I screwed a 1/4 inch (or so) thick piece of wood at the top front (since the planer pulls the wood through).

I put my wood on this and shim it. When it is all shimmed, i send it through my planer until one side is flat. Works great, very simple.

If you know that you will be doing a bunch of this, then perhaps something more robust should be used. I have seen designs that integrate shims into the design, but, it is a lot more work then my simple design.

I like the Melamine since it rides very smoothly over through my planer.

Jim Morgan
05-08-2019, 10:53 PM
That small a piece of stock, i would just resaw on my tablesaw.


I have safely done similar pieces by gluing the stock i want to resaw to a wider, longer piece of stock and then rip off the finished thinner piece i need by running the longer scrap against the fence. Only other thing you need is a zero clearance plate in the saw table to keep stock from falling into any gap. Much safer than running short, thin pieces thru a planer.

What you describe here is doable, but it would certainly not be readily inferred from "I would just resaw on my tablesaw."

I would modify this in two ways.
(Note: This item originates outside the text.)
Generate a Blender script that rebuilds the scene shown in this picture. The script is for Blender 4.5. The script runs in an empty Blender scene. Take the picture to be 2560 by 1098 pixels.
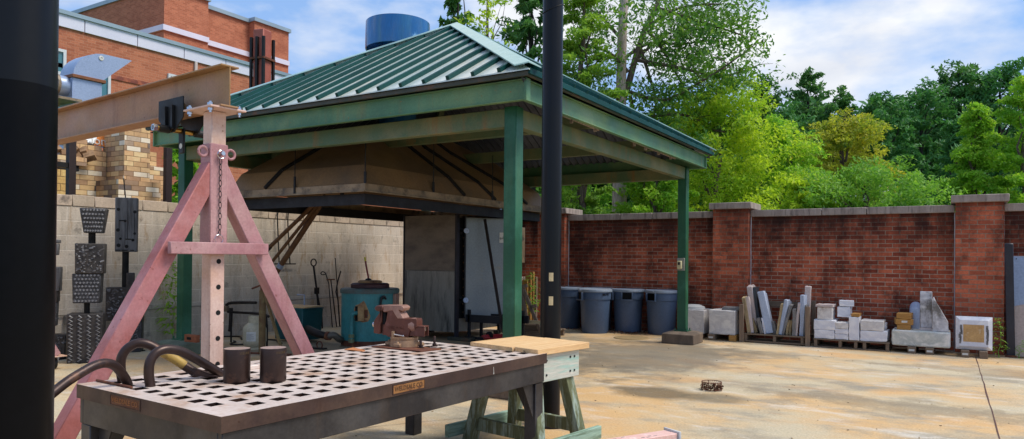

First, I would attach an l-shaped piece to the backer board which would straddle the fence. This would keep your right hand well away from the blade and would prevent the backer from tipping.

Second, glue a piece of paper between the workpiece and the backer so that it can be easily split off with a chisel rather than needing to be ripped again.

But "much safer" than using a planer? Maybe for the wood, but operator injuries are way, way more common with tablesaws than with planers.